North Carolina passed a clean-energy bill Thursday that could spur a wave of new solar projects in the country’s second-biggest solar state — but at the expense of wind.
House Bill 589, which Governor Roy Cooper signed Thursday, places a moratorium on new wind development through December 2018. The law creates a competitive bidding process that will bring more than 2.6 gigawatts of new solar over 3 1/2 years, Duke Energy Corp., owner of the state’s biggest utility, said. The legislation also allows customers to lease solar panels on their roofs instead of having to buy them, opening the market to third-party installers.
“This bill is critical for the future of significant increases in our already booming solar industry,” Cooper, a Democrat, said in a statement Thursday. “I strongly oppose the ugly, last-minute, politically motivated wind moratorium.
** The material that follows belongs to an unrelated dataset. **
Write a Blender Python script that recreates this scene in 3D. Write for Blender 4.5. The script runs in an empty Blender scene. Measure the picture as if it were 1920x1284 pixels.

However, this fragile and hard-fought solar deal will be lost if I veto this legislation and that veto is sustained.”
In an effort to minimize the moratorium, Cooper also signed an executive order that directed the state to make “best efforts” to expedite wind-project permit applications that were submitted by Jan. 1 of this year.
Duke “had no part in the wind moratorium,” spokesman Randy Wheeless said in an email Thursday. “In fact, we have 20 wind farms around the U.S. Our focus here was solar.”
The American Wind Energy Association commended Cooper for maximizing “the future opportunity for jobs and investment in wind power in North Carolina,” Andrew Gohn, the association’s eastern region policy director, said in a statement.
“We look forward to working with the administration to help ensure that wind projects move forward without further delay once this unnecessary anti-business moratorium has lifted,” he said.
The moratorium was enacted despite a surging wind industry nationwide. AWEA reported Thursday that wind construction and development grew 41 percent in the past year.
New Bill
The bill limits small solar projects eligible for mandated utility contracts under 1978 law the Public Utilities Regulatory Policies Act, or Purpa. Eligible projects can’t exceed 1 megawatt — down from 5 megawatts, according to Bloomberg New Energy Finance. And utility contracts will be reduced to 10 years from 15 years.
Under the new bill, Duke contends that customers will save $850 million in purchased solar power over the next 10 years versus what it had projected under the existing Purpa system, Wheeless said.
“The bill will increase competition for renewable-energy development in North Carolina and lays out a clear path for Duke’s clean-energy procurement, but many of the developers that have thrived on Purpa will feel the negative impacts, as they are no longer guaranteed interconnection at Duke’s avoided cost rate for projects 5MW and lower,” Kyle Harrison, a New York-based analyst at BNEF, said in an email Thursday.
Abigail Ross Hopper, president and chief executive officer of the Washington-based Solar Energy Industries Association, said in a statement that the bill “will significantly enhance the solar market in North Carolina.” But she was critical of the wind moratorium.
“The last-minute inclusion of an 18-month wind moratorium was both unnecessary and disappointing and we hope the governor’s executive order can help mitigate that portion of the bill,” she said.